Bukan, bukan air mata bahagia. Tapi, air mata sedih, anak perempuan pertamanya ini belum mendapatkan tempat tujuan dimana ia akan melanjutkan sekolahnya.

Hahahahaha cukup. cukup sekali aku mengecewakan. Dan engga, untuk kedua kalinya.
Aamiin.

Saat ini, aku sudah mulai fokus sbmptn dan.. yah, SIMAK.
Iya, aku masih tetap memilih tempat itu. Dan malah mama yang berat awalnya, sekarang sangat amat peduli pada saat aku bercerita tentang bagaimana pendaftarannya, tempat tes nya dimana dan karena itu semangatku mulai terisi kembali.

Tapi, hati bergejolak lagi. Memang benar aku masih memilih tempat yg sama, tapi, engga buat program studinya.

Aku trauma. Aku sudah terlalu pesimis untuk mengejar passion. Aku sudah menyerah dulu, sebelum perang dimulai.

Maaf, lagi-lagi aku egois.

“Kuliah 4 tahun kak, kalo ga sesuai passion gimana? Sulit kan?”
“Kamu yakin milih itu?”
“Kenapa ga milih ini aja?”
Pertanyaan ironi, yang mungkin harus siap aku dapatkan.

Iya, alasan ku hanya satu, cukup sekali aku mengecewakan orang-orang disekitarku. Cukup sekali.
Aku memilih tempat itu lagi aja, rasanya ketampar, “ga kapok? Masih berani? Ga takut? Kok ambisius banget?”

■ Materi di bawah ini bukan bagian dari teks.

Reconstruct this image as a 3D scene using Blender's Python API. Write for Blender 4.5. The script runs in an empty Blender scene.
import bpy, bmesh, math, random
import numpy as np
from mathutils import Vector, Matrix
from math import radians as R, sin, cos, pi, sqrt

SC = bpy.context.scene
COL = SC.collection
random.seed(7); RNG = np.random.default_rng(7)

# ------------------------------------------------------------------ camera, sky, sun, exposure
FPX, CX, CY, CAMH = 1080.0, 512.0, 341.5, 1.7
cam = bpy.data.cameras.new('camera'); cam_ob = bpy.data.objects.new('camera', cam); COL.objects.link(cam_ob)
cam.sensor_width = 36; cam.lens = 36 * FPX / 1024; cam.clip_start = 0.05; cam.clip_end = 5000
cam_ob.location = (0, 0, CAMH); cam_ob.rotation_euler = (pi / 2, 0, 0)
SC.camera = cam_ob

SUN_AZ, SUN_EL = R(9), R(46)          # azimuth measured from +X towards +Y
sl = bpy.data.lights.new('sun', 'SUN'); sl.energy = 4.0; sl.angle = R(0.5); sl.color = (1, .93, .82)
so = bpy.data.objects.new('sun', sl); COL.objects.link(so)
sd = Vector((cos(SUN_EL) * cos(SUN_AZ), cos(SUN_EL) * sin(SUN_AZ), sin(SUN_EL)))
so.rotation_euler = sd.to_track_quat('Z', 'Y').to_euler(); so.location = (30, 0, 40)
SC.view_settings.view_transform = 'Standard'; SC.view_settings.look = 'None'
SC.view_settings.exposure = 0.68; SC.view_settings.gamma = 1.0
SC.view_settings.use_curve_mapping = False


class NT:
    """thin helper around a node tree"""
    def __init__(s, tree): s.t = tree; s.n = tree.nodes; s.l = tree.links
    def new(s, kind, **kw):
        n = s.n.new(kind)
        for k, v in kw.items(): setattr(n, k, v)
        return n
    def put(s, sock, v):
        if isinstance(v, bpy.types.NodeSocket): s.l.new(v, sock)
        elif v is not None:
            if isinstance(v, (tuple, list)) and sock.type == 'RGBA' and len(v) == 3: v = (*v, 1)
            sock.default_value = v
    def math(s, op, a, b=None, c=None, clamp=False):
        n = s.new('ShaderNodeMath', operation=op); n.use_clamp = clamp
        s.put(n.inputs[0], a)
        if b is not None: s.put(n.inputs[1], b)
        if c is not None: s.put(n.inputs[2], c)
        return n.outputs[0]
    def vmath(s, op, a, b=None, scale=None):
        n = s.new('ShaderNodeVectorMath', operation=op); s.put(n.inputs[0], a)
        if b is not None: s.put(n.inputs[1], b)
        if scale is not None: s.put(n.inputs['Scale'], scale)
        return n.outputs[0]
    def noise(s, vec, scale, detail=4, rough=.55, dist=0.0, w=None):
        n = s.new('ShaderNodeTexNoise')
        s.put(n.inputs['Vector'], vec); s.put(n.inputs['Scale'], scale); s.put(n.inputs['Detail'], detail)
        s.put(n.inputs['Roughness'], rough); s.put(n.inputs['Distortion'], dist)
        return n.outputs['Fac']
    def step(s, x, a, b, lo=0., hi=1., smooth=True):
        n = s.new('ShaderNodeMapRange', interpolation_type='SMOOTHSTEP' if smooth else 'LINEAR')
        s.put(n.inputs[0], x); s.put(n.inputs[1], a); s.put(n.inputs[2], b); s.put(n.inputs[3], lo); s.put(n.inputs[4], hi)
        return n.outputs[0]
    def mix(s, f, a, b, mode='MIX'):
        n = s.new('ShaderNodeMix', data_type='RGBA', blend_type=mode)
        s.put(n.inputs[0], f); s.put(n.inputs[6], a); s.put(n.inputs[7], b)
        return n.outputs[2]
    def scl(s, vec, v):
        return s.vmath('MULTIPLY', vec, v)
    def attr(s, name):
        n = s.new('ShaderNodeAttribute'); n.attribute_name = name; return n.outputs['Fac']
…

Hah. Aku tahu segala pertimbangan dan resiko apa yang akan terjadi (nanti), ketika aku lari dan menjauh dari passion-ku sendiri. Aku siap dengan semua itu. Meskipun terkadang dalam hati, “kamu yakin, fit? Beneran kesana? Bisa? Mampu?” 

Mungkin kalian mengira, aku cuma ingin ditempat itu. Iya, memang bener.
Aku tahu yg terbaik ga Cuma disitu aja. Aku tahu. Masih banyak kok yg lain.

Aku seorang pemimpi, kawan. 

Aku tahu, apa yang aku harapkan, belum tentu Tuhan kabulkan.
Aku tahu juga, ga selamanya harapan-ku itu tercapai.
Aku tahu itu semua. Aku sudah memikirkan semua itu, jikalau nanti memang yang terbaik buat aku tidak seperti yang diharapkan.
Aku percaya kuasa Tuhan. Aku percaya.

Maaf dengan segala ke-egois-anku.
Maaf, Ma.. Maaf, Pak. Maaf, aku hanya memikirkan, bagaimana mimpiku bisa tercapai.

Aku berharap yg terbaik, suatu saat nanti, kalian memberikan senyum bahagia ketika mimpiku tercapai. Aamiin. Bahkan kalian akan lebih bahagia dari yang kalian harapkan. Aku janji.

Hahaha nulis beginian, di sela-sela refreshing belajar. Yaudah. Lanjut belajar lagi! Bye!